In anthropology we talk a lot about communities. Groups and groupings are the mainstay of our work. We have theories that allow us to conceptualise, discuss, deconstruct and construct the social and cultural factors that allow us to create, sustain and live within communities. We look too at the destruction of communities and theorise about this, along with the factors that lead to successful reconstructions following crises. The way people come together and form, and re-form groups is endlessly fascinating and ever changing. It’s important because after all, groups and groupings constitute our very basis of identity and belonging. As part of this, anthropologists examine all the beliefs and rituals that accompany and dictate life in various communities. In this way we can see how our very identities are tied up with these same communities to which we belong or seek to connect with.

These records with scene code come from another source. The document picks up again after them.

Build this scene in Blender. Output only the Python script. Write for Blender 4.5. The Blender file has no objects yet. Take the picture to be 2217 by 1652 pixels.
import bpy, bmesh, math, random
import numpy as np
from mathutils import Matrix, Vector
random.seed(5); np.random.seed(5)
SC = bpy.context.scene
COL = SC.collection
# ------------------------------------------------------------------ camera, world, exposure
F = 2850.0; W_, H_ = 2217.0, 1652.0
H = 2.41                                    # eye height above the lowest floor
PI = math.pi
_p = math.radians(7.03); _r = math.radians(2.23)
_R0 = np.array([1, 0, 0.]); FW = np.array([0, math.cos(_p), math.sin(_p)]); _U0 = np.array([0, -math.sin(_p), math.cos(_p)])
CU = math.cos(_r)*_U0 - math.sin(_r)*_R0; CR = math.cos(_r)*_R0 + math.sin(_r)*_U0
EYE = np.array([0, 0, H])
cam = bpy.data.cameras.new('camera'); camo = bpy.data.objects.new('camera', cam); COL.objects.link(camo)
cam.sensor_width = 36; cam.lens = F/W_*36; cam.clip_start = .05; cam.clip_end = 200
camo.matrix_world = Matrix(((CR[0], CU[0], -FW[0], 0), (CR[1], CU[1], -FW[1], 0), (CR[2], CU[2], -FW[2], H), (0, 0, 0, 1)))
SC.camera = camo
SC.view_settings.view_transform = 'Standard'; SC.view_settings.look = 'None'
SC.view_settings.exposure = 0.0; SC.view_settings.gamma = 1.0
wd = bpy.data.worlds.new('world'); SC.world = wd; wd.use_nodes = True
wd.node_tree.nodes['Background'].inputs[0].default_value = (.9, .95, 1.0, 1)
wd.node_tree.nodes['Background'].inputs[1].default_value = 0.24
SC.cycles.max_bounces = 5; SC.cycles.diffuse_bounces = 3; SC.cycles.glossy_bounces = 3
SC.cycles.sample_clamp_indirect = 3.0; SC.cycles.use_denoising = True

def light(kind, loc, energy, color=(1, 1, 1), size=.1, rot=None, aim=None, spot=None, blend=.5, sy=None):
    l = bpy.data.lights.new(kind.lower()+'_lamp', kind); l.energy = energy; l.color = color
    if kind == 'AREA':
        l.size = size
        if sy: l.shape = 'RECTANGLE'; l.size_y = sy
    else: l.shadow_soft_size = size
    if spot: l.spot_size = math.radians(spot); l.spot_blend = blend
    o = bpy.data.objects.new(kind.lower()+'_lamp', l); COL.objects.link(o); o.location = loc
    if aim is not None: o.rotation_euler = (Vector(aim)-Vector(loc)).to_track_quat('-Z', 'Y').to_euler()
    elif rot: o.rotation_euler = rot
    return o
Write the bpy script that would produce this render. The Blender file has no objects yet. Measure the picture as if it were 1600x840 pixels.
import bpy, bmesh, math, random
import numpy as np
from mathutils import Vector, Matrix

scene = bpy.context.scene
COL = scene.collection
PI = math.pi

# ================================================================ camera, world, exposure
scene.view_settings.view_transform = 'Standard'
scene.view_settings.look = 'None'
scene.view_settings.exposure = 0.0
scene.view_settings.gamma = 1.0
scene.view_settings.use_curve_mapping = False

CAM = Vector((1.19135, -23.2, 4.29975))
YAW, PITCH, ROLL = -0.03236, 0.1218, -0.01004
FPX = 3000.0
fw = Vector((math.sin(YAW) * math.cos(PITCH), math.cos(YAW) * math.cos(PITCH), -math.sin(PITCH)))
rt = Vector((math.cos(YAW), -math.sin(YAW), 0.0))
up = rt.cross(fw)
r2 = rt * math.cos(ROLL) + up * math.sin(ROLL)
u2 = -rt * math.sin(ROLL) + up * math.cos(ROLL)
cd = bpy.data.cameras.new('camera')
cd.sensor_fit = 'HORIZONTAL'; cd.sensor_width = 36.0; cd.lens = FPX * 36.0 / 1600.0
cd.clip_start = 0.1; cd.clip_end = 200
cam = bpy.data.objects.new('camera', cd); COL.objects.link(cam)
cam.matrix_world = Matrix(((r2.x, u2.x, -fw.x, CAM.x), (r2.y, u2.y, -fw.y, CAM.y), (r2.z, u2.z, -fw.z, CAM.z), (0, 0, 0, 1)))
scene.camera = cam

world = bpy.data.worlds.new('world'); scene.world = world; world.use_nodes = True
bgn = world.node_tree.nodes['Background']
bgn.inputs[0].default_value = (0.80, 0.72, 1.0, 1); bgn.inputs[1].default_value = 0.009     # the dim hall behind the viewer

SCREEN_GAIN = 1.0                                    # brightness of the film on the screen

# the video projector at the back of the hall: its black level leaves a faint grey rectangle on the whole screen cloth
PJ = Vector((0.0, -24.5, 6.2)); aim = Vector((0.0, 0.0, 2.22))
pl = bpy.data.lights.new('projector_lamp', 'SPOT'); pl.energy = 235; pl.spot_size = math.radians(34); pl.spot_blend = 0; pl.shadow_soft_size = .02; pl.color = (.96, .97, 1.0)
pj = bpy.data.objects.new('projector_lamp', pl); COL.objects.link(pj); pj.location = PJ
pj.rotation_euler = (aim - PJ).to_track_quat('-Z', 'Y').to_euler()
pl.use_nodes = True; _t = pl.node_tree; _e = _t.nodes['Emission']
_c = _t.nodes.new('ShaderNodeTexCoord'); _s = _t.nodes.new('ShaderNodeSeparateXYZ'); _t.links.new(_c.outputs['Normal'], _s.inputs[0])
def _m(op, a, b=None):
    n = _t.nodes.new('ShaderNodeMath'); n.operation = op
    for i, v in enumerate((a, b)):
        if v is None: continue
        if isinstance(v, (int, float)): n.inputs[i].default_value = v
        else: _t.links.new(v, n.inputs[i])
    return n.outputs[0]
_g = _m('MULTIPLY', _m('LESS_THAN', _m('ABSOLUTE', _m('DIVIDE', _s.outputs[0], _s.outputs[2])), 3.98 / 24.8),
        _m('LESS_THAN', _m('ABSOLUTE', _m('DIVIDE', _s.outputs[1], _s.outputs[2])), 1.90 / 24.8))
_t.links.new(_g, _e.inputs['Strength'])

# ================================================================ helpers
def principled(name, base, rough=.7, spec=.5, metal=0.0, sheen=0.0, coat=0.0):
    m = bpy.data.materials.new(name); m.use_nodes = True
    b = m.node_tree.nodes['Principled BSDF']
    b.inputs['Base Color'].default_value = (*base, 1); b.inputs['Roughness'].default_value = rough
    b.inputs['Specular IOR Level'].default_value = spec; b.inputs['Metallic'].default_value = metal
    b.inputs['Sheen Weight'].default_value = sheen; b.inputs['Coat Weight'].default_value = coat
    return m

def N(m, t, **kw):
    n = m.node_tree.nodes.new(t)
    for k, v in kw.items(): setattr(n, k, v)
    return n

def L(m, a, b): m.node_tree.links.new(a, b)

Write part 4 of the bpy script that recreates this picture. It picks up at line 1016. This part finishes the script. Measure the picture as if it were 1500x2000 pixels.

So, after having described some of the worlds in which I circulate, why do I feel so disengaged? Are the reasons social? Or are they personal? Are there structural barriers to my participation and belonging? Or is it merely my sense, my perception? Is Facebook and the creation of its virtual, eternal present community of ‘Friends’ in part to blame? Is it the fact that ‘likes’ are only momentary and not deep enough to be long lasting? Or is it an issue that pertains more to my perception of myself as having less in common with those around me and focusing too much on the differences between us and not the similarities? I imagine that family, church and village used to take care of a good deal of one’s identity in the past, but these structures have changed and we are sometimes left wondering about the replacements, and the void.

Did everyone get an invite to the party except me?  If you want to go to parties then you have to throw them too.